Faccio parte della task force della Commissione Europea che sta lavorando sul Code of Practice della legge sull’intelligenza artificiale, e quello che sta accadendo intorno all’AI Act è preoccupante. Dopo anni di lavoro per creare una regolamentazione che possa bilanciare innovazione e sicurezza, l’Europa sta subendo pressioni enormi per indebolire le regole che dovrebbero garantire uno sviluppo responsabile dell’IA.
Negli ultimi giorni, la Commissione Europea ha ritirato la proposta di direttiva sulla responsabilità dei danni causati dall’IA, insieme al progetto di legge sulla ePrivacy. La decisione è arrivata in un momento chiave, durante l’AI Action Summit di Parigi, dove da una parte la presidente Ursula von der Leyen ha annunciato un investimento di 200 miliardi di euro per spingere l’IA in Europa, mentre dall’altra si sono levate voci critiche contro la regolamentazione. Alcuni CEO, come Aiman Ezzat di Capgemini, hanno affermato che regole troppo rigide potrebbero penalizzare le aziende europee e favorire la concorrenza di Stati Uniti e Cina.
E proprio gli Stati Uniti e il Regno Unito hanno rifiutato di firmare un accordo proposto dall’UE per una regolamentazione comune dell’IA. Il messaggio è chiaro: mentre l’Europa cerca di stabilire regole per proteggere i cittadini, altri paesi preferiscono un approccio più lasco, lasciando alle aziende il pieno controllo dello sviluppo dell’IA.
Ma cedere su queste regole sarebbe un errore gravissimo. L’AI Act è un passo avanti necessario per evitare che l’intelligenza artificiale diventi un far west incontrollato. Senza regolamentazione, ci troviamo di fronte a rischi concreti: sistemi di sorveglianza invasivi, manipolazione dell’informazione, IA impiegata per discriminazione o pericolosi bias decisionali. Non si tratta di frenare l’innovazione, ma di assicurarsi che sia sicura, trasparente e accessibile a tutti.

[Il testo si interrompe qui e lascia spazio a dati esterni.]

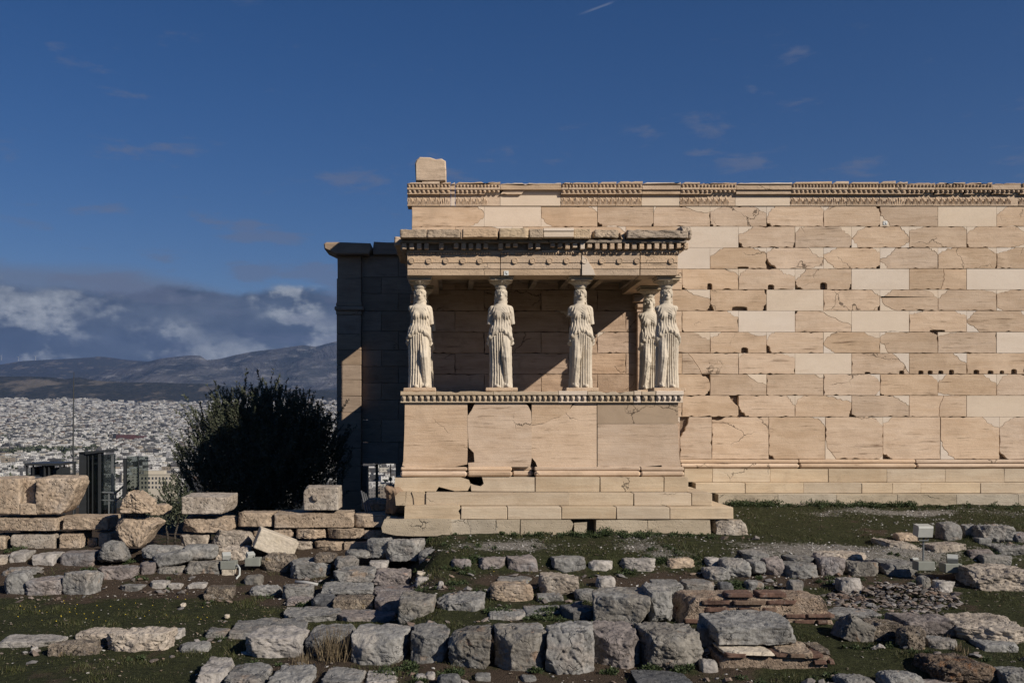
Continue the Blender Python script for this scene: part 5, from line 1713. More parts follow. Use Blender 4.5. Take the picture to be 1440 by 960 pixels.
def pebbles(r, n_):
    X = r.uniform(-6, 14, n_ * 8); Y = r.uniform(-8.8, 2.2, n_ * 8)
    g = gravel_mask(X, Y) ** 1.6
    s_ = .006 + .05 * soil_mask(X, Y)
    ok = r.random(n_ * 8) < g * .9 + s_
    ok &= ~((X > -1.4) & (X < 5.1) & (Y > -1.0))
    X, Y = X[ok][:n_], Y[ok][:n_]
    return X, Y, ground_z(X, Y) - .004
scatter('gravel', 'pale gravel and chips strewn over the terrace in front of the temple', 16000, pebbles, ['mixed_gravel'], 'stuff', .005, .026, .7, 6, 'gravel')

def chips(r, n_):
    X = r.uniform(-9, 14, n_ * 3); Y = r.uniform(-9.3, 2.2, n_ * 3)
    P_ = np.stack([X, Y, 0 * X], -1)
    ok = r.random(n_ * 3) < np.clip(.35 + fbm(P_ * 1.6, 91, 3) * 1.2 + .35 * soil_mask(X, Y), 0, 1)
    ok &= ~((X > -1.4) & (X < 5.1) & (Y > -1.0)) & ~((X < -1) & (Y > -.4))
    X, Y = X[ok][:n_], Y[ok][:n_]
    return X, Y, ground_z(X, Y) + .006
island_stone('ground_litter', [(.10, .075, .05), (.20, .15, .10), (.14, .11, .085), (.28, .24, .19), (.09, .065, .045), (.33, .29, .24)])
scatter('ground_litter', 'dry leaves, crumbs of earth and chips scattered through the grass', 9000, chips, ['ground_litter'], 'stuff', .005, .022, .5, 9, 'litter')

def feet(r, n_):
    """small broken stones lying around the feet of the blocks"""
    X, Y = [], []
    for o, x, y, w_, d_ in stones:
        for _ in range(int(r.integers(0, 9))):
            X.append(x + r.uniform(-.65, .65) * w_); Y.append(y - d_ * .5 - abs(r.normal(0, .10)) - .02)
    X = np.array(X); Y = np.array(Y)
    ok = (Y < -1.3) | (X > 5.4)
    X, Y = X[ok], Y[ok]
    return X, Y, ground_z(X, Y)
scatter('small_stones', 'small broken stones lying around the feet of the larger blocks', 0, feet, ['mixed_rubble'], 'stuff', .012, .085, .6, 14, 'stones')
# ------------------------------------------------------------------ odds and ends of the porch
rock_obj('rubble_core', (.45, 1.1, .62), (-1.2, .2, -1.93), 'core', 'b', 26, 1.6, (0, 0, 0), porch)
for par, px, py, Y in ((porch, 712, 384, -.004), (wall, 1245, 313.5, YW - .006)):
    mb = MB()
    x, _, z = W(px, py, Y)
    mb.box(x - .045, x + .045, Y - .008, Y + .02, z - .045, z + .045)
    t_ = mb.build('survey_tag', plain('white_tag', (.75, .74, .7), .5), par)
    mb = MB(); mb.box(x - .012, x + .02, Y - .011, Y - .0085, z - .03, z - .012); mb.box(x - .014, x - .004, Y - .011, Y - .0085, z - .011, z + .028)
    mb.build('mark', M['darksteel'], t_)

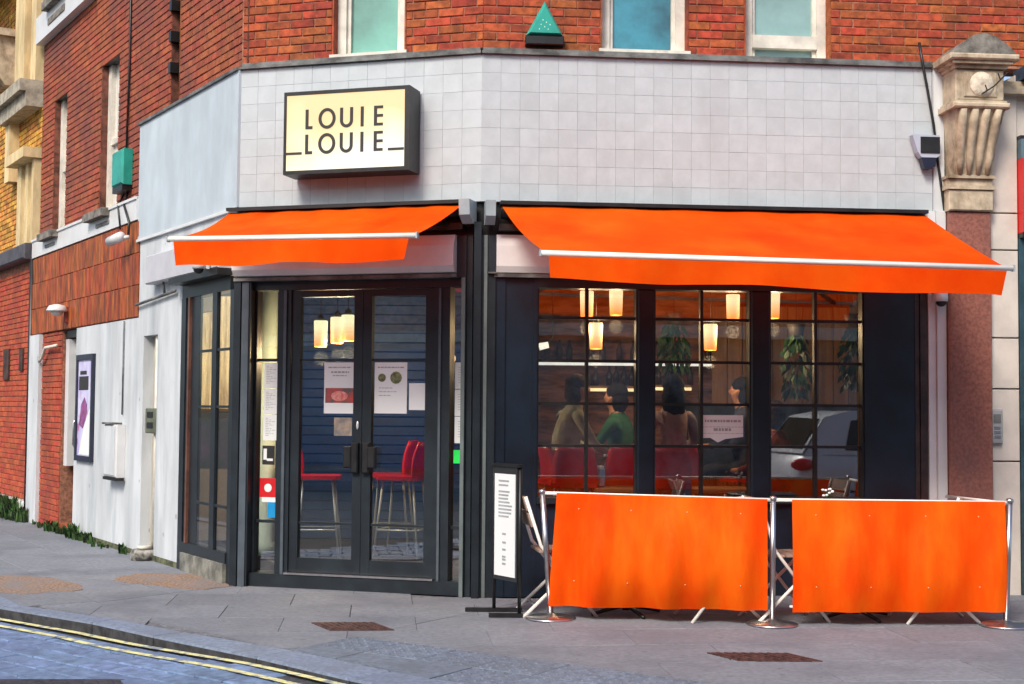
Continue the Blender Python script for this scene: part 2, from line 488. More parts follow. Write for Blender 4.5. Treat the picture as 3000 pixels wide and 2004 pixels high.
# tactile crossing area: polygon on the ground
TL0, TL1 = gnd(1017, 1485), gnd(1565, 1556)
TLD = (TL1 - TL0).normalized()
TLN = Vector((TLD.y, -TLD.x, 0))            # from the line towards the crossing
def in_poly(p, poly):
    c = False
    for i in range(len(poly)):
        a, b = poly[i], poly[(i + 1) % len(poly)]
        if (a.y > p.y) != (b.y > p.y) and p.x < (b.x - a.x) * (p.y - a.y) / (b.y - a.y) + a.x: c = not c
    return c
slab_full = {}
def slab_obj(poly, ctr, rot, full, lx, ly, name='paving_slab', m=None):
    g, h = .0021, .05
    m = m or SLAB
    tilt = Matrix.Rotation(random.uniform(-.003, .003), 4, 'X') @ Matrix.Rotation(random.uniform(-.003, .003), 4, 'Y')
    M = T(ctr.x, ctr.y, random.uniform(-.002, .001)) @ RZ(rot) @ tilt
    if full:
        key = (lx, ly, name)
        if key not in slab_full:
            q = [(-lx / 2 + g, -ly / 2 + g), (lx / 2 - g, -ly / 2 + g), (lx / 2 - g, ly / 2 - g), (-lx / 2 + g, ly / 2 - g)]
            e = .004
            q2 = [(x - math.copysign(e, x), y - math.copysign(e, y)) for x, y in q]
            vs = [(x, y, -h) for x, y in q] + [(x, y, -e) for x, y in q] + [(x, y, 0) for x, y in q2]
            fs = [(8, 9, 10, 11)] + [(i, (i + 1) % 4, 4 + (i + 1) % 4, 4 + i) for i in range(4)] + [(4 + i, 4 + (i + 1) % 4, 8 + (i + 1) % 4, 8 + i) for i in range(4)]
            k = MB().add(vs, fs)
            if name == 'tactile_slab':
                for a in range(6):
                    for b in range(6):
                        cx, cy = (a - 2.5) * lx / 6, (b - 2.5) * ly / 6
                        r0, r1 = .0125, .008
                        pv = [(cx + r0 * math.cos(t * math.pi / 3), cy + r0 * math.sin(t * math.pi / 3), -.001) for t in range(6)] + [(cx + r1 * math.cos(t * math.pi / 3), cy + r1 * math.sin(t * math.pi / 3), .0055) for t in range(6)]
                        k.add(pv, [(i, (i + 1) % 6, 6 + (i + 1) % 6, 6 + i) for i in range(6)] + [tuple(range(6, 12))])
            slab_full[key] = k.mesh(name, m)
        return part(name, slab_full[key], None, pavement, M)
    M = T(ctr.x, ctr.y, random.uniform(-.002, .001)) @ RZ(rot)
    inv = M.inverted()
    q = [inv @ p for p in poly]
    c = sum(q, Vector()) / len(q)
    q = [(p.x - (p.x - c.x) / max(.01, (p - c).length) * g * 1.2, p.y - (p.y - c.y) / max(.01, (p - c).length) * g * 1.2) for p in q]
    if sum(q[i][0] * q[(i + 1) % len(q)][1] - q[(i + 1) % len(q)][0] * q[i][1] for i in range(len(q))) < 0: q = q[::-1]
    return part(name, MB().prism(q, -h, 0), m, pavement, M)
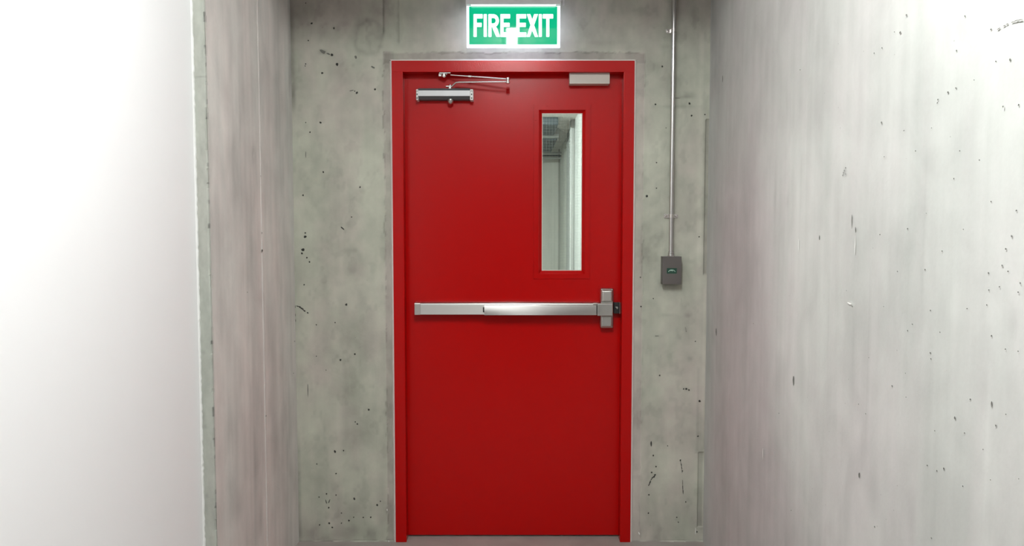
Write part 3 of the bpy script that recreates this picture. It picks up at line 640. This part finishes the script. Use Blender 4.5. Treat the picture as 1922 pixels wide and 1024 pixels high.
# ---- push bar
Yr = 3.331
rx0, rx1 = at(789, 580, Yr)[0], at(1126, 580, Yr)[0]; rz0, rz1 = at(850, 590.2, Yr)[1], at(850, 568, Yr)[1]
def rail_prof(y0, z0, z1, ch=.005, back=D_LEAF-.001, crown=0):
    pts = [(back, z1), (y0+ch, z1), (y0+ch*.25, z1-ch*.5), (y0, z1-ch*1.1)]
    for k in range(1, 8):
        t = k/8; pts.append((y0-crown*math.sin(math.pi*t), (z1-ch*1.1)*(1-t)+(z0+.001)*t))
    pts += [(y0, z0+.001), (y0+.001, z0), (back, z0)]
    return pts
bar = obj('push_bar', prism_x(bmesh.new(), rail_prof(Yr, rz0, rz1), rx0, rx1), M['rail'], door, smooth=True, label='brushed steel horizontal push bar across the door')
e0 = at(778.2, 580, Yr)[0]
bm = prism_x(bmesh.new(), rail_prof(Yr-.0012, rz0-.0008, rz1+.0006, ch=.005), e0, rx0-.0006)
obj('end_cap', bm, M['steel_l'], bar)
obj('screw', lathe((e0+.005, 3.352, rz1), (0, 0, 1), [(0, .003), (.0015, .0025), (.002, 0)], 10), M['steel'], bar)
Yp = 3.317
px0, px1 = at(909, 580, Yp)[0], at(1119.5, 580, Yp)[0]; pz0, pz1 = at(1000, 591.3, Yp)[1], at(1000, 572.0, Yp)[1]
bm = prism_x(bmesh.new(), rail_prof(Yp, pz0, pz1, ch=.0022, back=Yr+.004, crown=.0012), px0, px1)
obj('push_pad', bm, M['pad'], bar, smooth=True, label='raised push pad with a bright sheen')
obj('pad_slot', B(at(906.5, 580, Yr)[0], at(909.6, 580, Yr)[0], Yr-.004, Yr+.004, at(907, 585.5, Yr)[1], at(907, 576, Yr)[1], bev=.001), M['black'], bar)
obj('pad_slot', B(px1, at(1122, 580, Yr)[0], Yr-.003, Yr+.004, pz0+.004, pz1-.003), M['black'], bar)
# latch case: tall bevelled case, with a band carrying the bar over it
Yl = 3.345
lx0, lx1 = at(1127.2, 580, Yl)[0], at(1151.5, 580, Yl)[0]
lz0, lz1 = at(1140, 615.5, Yl)[1], at(1140, 541, Yl)[1]
case = obj('latch_case', B(lx0, lx1, Yl, D_LEAF-.001, lz0, lz1, bev=.006, seg=3), M['steel'], bar, smooth=True, label='tall steel latch case at the end of the push bar')
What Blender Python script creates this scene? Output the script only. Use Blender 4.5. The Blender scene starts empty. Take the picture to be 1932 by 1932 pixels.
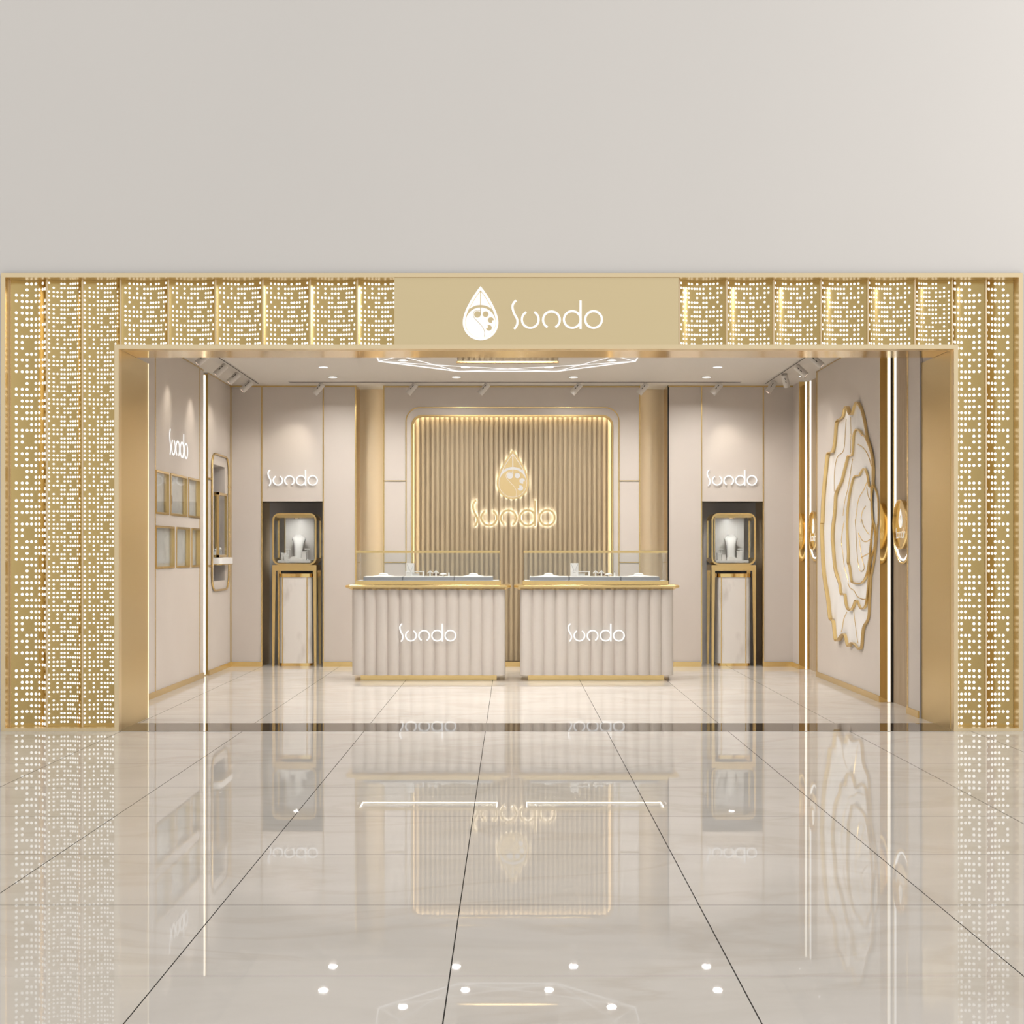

Le pressioni delle Big Tech per rendere l’AI Act più morbido sono evidenti. Loro vogliono il minor numero possibile di restrizioni per poter sviluppare modelli sempre più potenti senza dover rendere conto a nessuno. Ma senza un quadro normativo solido, rischiamo di trovarci con un’IA che prende decisioni su lavoro, sanità, giustizia e sicurezza senza alcun controllo reale.
L’Europa ha l’opportunità di fare la differenza e di diventare un modello per la regolamentazione dell’intelligenza artificiale nel mondo. Se ora cede alle pressioni di chi vuole meno regole, si rischia di lasciare il controllo dell’IA a poche aziende private che rispondono solo ai loro azionisti. Il futuro dell’IA non può essere deciso solo da chi la sviluppa, ma deve essere costruito con regole chiare che tutelino i diritti di tutti.